[RECORDED DATA]
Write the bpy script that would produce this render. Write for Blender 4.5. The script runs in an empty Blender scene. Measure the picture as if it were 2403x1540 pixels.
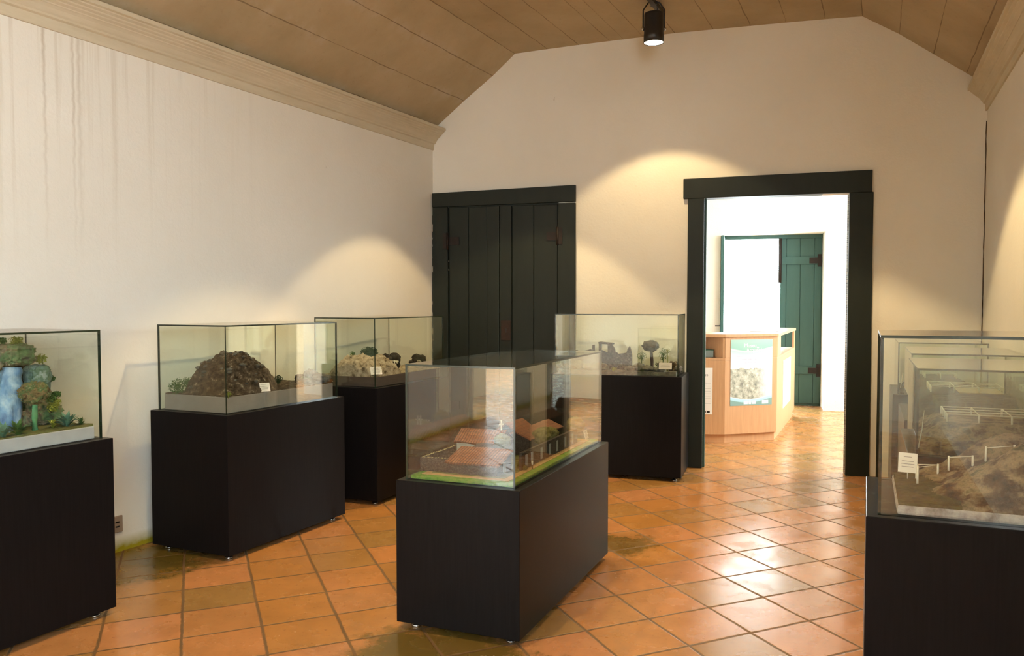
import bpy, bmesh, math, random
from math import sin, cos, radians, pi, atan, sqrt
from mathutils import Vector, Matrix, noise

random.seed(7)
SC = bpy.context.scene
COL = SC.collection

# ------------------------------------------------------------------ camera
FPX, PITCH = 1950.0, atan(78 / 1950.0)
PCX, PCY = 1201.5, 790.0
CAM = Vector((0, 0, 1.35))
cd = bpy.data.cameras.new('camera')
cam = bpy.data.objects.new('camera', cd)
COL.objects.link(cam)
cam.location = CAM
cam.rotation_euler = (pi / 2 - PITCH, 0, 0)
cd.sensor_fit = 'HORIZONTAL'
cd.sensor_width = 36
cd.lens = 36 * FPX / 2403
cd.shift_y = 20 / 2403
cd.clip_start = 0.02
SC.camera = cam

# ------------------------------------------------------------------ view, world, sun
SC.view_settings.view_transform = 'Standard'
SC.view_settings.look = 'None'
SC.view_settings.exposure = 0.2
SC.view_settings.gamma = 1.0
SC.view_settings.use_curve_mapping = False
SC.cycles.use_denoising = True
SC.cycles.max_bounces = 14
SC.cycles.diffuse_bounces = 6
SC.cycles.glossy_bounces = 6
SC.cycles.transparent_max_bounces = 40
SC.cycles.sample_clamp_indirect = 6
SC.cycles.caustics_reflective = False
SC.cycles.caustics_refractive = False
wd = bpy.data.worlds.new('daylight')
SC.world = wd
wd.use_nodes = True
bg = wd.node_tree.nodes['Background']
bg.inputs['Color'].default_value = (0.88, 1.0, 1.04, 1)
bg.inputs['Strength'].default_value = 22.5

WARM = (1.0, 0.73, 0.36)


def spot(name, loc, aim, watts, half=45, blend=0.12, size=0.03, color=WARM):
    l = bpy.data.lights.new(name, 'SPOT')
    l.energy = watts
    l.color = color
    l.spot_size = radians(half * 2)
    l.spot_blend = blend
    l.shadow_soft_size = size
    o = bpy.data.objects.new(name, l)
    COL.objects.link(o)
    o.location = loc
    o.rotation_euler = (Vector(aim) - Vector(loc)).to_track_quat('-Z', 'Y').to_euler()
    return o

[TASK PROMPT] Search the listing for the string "scene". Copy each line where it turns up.

[THE RESPONSE]
Write the bpy script that would produce this render. Write for Blender 4.5. The script runs in an empty Blender scene. Measure the picture as if it were 2403x1540 pixels.
SC = bpy.context.scene